══ Stored data

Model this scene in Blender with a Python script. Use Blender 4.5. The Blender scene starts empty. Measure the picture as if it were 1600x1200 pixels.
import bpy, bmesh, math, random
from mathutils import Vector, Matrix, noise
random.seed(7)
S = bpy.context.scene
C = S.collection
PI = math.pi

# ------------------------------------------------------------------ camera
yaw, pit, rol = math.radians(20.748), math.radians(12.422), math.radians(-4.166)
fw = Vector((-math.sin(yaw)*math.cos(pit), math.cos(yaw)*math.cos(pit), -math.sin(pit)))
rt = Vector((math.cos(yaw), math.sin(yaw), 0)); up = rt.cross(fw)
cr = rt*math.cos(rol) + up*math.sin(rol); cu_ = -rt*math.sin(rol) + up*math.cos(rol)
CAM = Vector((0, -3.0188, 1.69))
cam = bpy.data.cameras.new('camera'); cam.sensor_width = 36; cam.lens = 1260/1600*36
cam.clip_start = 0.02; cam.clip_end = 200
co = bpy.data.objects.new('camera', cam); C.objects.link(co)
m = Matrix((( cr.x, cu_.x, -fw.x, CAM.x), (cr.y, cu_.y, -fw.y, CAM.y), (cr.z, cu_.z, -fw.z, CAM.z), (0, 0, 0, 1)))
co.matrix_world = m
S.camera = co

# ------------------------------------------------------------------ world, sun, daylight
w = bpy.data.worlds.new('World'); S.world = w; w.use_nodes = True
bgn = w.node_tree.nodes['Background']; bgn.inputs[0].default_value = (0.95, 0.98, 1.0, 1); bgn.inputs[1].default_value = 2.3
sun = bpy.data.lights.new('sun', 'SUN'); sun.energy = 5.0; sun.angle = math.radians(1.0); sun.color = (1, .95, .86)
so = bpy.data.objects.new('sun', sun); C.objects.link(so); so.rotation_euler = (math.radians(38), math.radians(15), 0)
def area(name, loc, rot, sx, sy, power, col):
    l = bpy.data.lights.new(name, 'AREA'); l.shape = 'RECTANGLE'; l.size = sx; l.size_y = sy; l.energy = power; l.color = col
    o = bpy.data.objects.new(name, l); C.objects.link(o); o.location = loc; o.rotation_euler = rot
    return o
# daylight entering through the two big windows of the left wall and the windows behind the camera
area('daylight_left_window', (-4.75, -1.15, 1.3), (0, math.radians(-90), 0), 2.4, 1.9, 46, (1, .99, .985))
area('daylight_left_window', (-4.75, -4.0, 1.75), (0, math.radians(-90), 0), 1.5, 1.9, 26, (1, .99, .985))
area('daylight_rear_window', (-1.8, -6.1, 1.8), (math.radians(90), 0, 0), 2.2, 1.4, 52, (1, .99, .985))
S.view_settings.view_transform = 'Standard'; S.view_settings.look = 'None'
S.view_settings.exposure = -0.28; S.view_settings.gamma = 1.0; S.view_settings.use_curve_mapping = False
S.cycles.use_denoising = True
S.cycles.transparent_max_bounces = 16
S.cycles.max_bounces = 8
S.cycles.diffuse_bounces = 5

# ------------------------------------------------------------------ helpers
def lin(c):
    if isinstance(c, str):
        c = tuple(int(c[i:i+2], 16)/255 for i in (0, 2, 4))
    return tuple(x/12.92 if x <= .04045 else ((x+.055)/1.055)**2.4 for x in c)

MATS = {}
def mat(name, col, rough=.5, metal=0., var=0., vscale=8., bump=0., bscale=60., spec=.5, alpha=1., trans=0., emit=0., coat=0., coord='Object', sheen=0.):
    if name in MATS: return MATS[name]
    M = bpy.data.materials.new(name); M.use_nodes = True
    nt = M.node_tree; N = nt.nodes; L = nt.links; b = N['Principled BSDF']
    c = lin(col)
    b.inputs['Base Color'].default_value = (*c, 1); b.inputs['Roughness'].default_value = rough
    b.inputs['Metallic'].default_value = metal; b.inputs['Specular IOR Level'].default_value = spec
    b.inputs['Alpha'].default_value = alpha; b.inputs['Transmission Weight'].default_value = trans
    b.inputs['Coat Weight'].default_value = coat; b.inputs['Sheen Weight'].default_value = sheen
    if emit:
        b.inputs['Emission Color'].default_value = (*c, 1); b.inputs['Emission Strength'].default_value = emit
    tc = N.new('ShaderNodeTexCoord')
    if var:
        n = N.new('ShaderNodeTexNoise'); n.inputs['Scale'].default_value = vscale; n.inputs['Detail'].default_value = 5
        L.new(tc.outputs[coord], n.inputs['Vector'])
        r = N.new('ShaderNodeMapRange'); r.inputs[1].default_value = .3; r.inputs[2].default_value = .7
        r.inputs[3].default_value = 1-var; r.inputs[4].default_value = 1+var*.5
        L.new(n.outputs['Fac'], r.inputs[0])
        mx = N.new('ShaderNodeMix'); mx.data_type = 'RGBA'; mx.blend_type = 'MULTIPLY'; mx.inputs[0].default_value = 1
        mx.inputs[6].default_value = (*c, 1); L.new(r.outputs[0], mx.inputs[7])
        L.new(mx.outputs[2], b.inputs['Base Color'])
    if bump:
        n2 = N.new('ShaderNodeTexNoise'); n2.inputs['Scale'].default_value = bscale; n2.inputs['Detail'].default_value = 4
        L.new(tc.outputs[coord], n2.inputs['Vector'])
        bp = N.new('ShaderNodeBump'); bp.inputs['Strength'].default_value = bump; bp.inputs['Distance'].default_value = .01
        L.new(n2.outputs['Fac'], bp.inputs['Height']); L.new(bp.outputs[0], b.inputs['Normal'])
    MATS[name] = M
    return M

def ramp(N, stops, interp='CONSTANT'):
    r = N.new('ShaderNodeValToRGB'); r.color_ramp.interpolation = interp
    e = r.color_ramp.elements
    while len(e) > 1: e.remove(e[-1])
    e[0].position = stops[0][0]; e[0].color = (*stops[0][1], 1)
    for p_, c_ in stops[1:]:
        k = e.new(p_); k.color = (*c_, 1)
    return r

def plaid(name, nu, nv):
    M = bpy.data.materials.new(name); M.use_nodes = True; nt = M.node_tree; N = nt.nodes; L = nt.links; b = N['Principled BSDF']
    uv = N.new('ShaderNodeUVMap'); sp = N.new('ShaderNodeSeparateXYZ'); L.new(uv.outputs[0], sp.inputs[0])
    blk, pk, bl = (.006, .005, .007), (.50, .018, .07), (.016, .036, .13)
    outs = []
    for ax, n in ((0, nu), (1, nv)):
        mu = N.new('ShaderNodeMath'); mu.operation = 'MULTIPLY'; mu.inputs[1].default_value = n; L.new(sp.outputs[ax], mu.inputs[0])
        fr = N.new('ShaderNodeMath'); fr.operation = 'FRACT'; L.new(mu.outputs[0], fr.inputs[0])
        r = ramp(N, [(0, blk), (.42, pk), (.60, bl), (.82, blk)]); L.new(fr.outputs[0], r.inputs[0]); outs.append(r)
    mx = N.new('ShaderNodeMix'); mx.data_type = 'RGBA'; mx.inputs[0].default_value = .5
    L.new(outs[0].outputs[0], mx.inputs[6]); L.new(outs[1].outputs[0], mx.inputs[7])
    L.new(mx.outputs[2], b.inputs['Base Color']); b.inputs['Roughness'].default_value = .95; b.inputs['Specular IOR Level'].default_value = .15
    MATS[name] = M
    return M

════

Given task = Copy every line verbatim.

Solution to this problem =
Model this scene in Blender with a Python script. Use Blender 4.5. The Blender scene starts empty. Measure the picture as if it were 1600x1200 pixels.
import bpy, bmesh, math, random
from mathutils import Vector, Matrix, noise
random.seed(7)
S = bpy.context.scene
C = S.collection
PI = math.pi

# ------------------------------------------------------------------ camera
yaw, pit, rol = math.radians(20.748), math.radians(12.422), math.radians(-4.166)
fw = Vector((-math.sin(yaw)*math.cos(pit), math.cos(yaw)*math.cos(pit), -math.sin(pit)))
rt = Vector((math.cos(yaw), math.sin(yaw), 0)); up = rt.cross(fw)
cr = rt*math.cos(rol) + up*math.sin(rol); cu_ = -rt*math.sin(rol) + up*math.cos(rol)
CAM = Vector((0, -3.0188, 1.69))
cam = bpy.data.cameras.new('camera'); cam.sensor_width = 36; cam.lens = 1260/1600*36
cam.clip_start = 0.02; cam.clip_end = 200
co = bpy.data.objects.new('camera', cam); C.objects.link(co)
m = Matrix((( cr.x, cu_.x, -fw.x, CAM.x), (cr.y, cu_.y, -fw.y, CAM.y), (cr.z, cu_.z, -fw.z, CAM.z), (0, 0, 0, 1)))
co.matrix_world = m
S.camera = co

# ------------------------------------------------------------------ world, sun, daylight
w = bpy.data.worlds.new('World'); S.world = w; w.use_nodes = True
bgn = w.node_tree.nodes['Background']; bgn.inputs[0].default_value = (0.95, 0.98, 1.0, 1); bgn.inputs[1].default_value = 2.3
sun = bpy.data.lights.new('sun', 'SUN'); sun.energy = 5.0; sun.angle = math.radians(1.0); sun.color = (1, .95, .86)
so = bpy.data.objects.new('sun', sun); C.objects.link(so); so.rotation_euler = (math.radians(38), math.radians(15), 0)
def area(name, loc, rot, sx, sy, power, col):
    l = bpy.data.lights.new(name, 'AREA'); l.shape = 'RECTANGLE'; l.size = sx; l.size_y = sy; l.energy = power; l.color = col
    o = bpy.data.objects.new(name, l); C.objects.link(o); o.location = loc; o.rotation_euler = rot
    return o
# daylight entering through the two big windows of the left wall and the windows behind the camera
area('daylight_left_window', (-4.75, -1.15, 1.3), (0, math.radians(-90), 0), 2.4, 1.9, 46, (1, .99, .985))
area('daylight_left_window', (-4.75, -4.0, 1.75), (0, math.radians(-90), 0), 1.5, 1.9, 26, (1, .99, .985))
area('daylight_rear_window', (-1.8, -6.1, 1.8), (math.radians(90), 0, 0), 2.2, 1.4, 52, (1, .99, .985))
S.view_settings.view_transform = 'Standard'; S.view_settings.look = 'None'
S.view_settings.exposure = -0.28; S.view_settings.gamma = 1.0; S.view_settings.use_curve_mapping = False
S.cycles.use_denoising = True
S.cycles.transparent_max_bounces = 16
S.cycles.max_bounces = 8
S.cycles.diffuse_bounces = 5

# ------------------------------------------------------------------ helpers
def lin(c):
    if isinstance(c, str):
        c = tuple(int(c[i:i+2], 16)/255 for i in (0, 2, 4))
    return tuple(x/12.92 if x <= .04045 else ((x+.055)/1.055)**2.4 for x in c)

MATS = {}
def mat(name, col, rough=.5, metal=0., var=0., vscale=8., bump=0., bscale=60., spec=.5, alpha=1., trans=0., emit=0., coat=0., coord='Object', sheen=0.):
    if name in MATS: return MATS[name]
    M = bpy.data.materials.new(name); M.use_nodes = True
    nt = M.node_tree; N = nt.nodes; L = nt.links; b = N['Principled BSDF']
    c = lin(col)
    b.inputs['Base Color'].default_value = (*c, 1); b.inputs['Roughness'].default_value = rough
    b.inputs['Metallic'].default_value = metal; b.inputs['Specular IOR Level'].default_value = spec
    b.inputs['Alpha'].default_value = alpha; b.inputs['Transmission Weight'].default_value = trans
    b.inputs['Coat Weight'].default_value = coat; b.inputs['Sheen Weight'].default_value = sheen
    if emit:
        b.inputs['Emission Color'].default_value = (*c, 1); b.inputs['Emission Strength'].default_value = emit
    tc = N.new('ShaderNodeTexCoord')
    if var:
        n = N.new('ShaderNodeTexNoise'); n.inputs['Scale'].default_value = vscale; n.inputs['Detail'].default_value = 5
        L.new(tc.outputs[coord], n.inputs['Vector'])
        r = N.new('ShaderNodeMapRange'); r.inputs[1].default_value = .3; r.inputs[2].default_value = .7
        r.inputs[3].default_value = 1-var; r.inputs[4].default_value = 1+var*.5
        L.new(n.outputs['Fac'], r.inputs[0])
        mx = N.new('ShaderNodeMix'); mx.data_type = 'RGBA'; mx.blend_type = 'MULTIPLY'; mx.inputs[0].default_value = 1
        mx.inputs[6].default_value = (*c, 1); L.new(r.outputs[0], mx.inputs[7])
        L.new(mx.outputs[2], b.inputs['Base Color'])
    if bump:
        n2 = N.new('ShaderNodeTexNoise'); n2.inputs['Scale'].default_value = bscale; n2.inputs['Detail'].default_value = 4
        L.new(tc.outputs[coord], n2.inputs['Vector'])
        bp = N.new('ShaderNodeBump'); bp.inputs['Strength'].default_value = bump; bp.inputs['Distance'].default_value = .01
        L.new(n2.outputs['Fac'], bp.inputs['Height']); L.new(bp.outputs[0], b.inputs['Normal'])
    MATS[name] = M
    return M

def ramp(N, stops, interp='CONSTANT'):
    r = N.new('ShaderNodeValToRGB'); r.color_ramp.interpolation = interp
    e = r.color_ramp.elements
    while len(e) > 1: e.remove(e[-1])
    e[0].position = stops[0][0]; e[0].color = (*stops[0][1], 1)
    for p_, c_ in stops[1:]:
        k = e.new(p_); k.color = (*c_, 1)
    return r

def plaid(name, nu, nv):
    M = bpy.data.materials.new(name); M.use_nodes = True; nt = M.node_tree; N = nt.nodes; L = nt.links; b = N['Principled BSDF']
    uv = N.new('ShaderNodeUVMap'); sp = N.new('ShaderNodeSeparateXYZ'); L.new(uv.outputs[0], sp.inputs[0])
    blk, pk, bl = (.006, .005, .007), (.50, .018, .07), (.016, .036, .13)
    outs = []
    for ax, n in ((0, nu), (1, nv)):
        mu = N.new('ShaderNodeMath'); mu.operation = 'MULTIPLY'; mu.inputs[1].default_value = n; L.new(sp.outputs[ax], mu.inputs[0])
        fr = N.new('ShaderNodeMath'); fr.operation = 'FRACT'; L.new(mu.outputs[0], fr.inputs[0])
        r = ramp(N, [(0, blk), (.42, pk), (.60, bl), (.82, blk)]); L.new(fr.outputs[0], r.inputs[0]); outs.append(r)
    mx = N.new('ShaderNodeMix'); mx.data_type = 'RGBA'; mx.inputs[0].default_value = .5
    L.new(outs[0].outputs[0], mx.inputs[6]); L.new(outs[1].outputs[0], mx.inputs[7])
    L.new(mx.outputs[2], b.inputs['Base Color']); b.inputs['Roughness'].default_value = .95; b.inputs['Specular IOR Level'].default_value = .15
    MATS[name] = M
    return M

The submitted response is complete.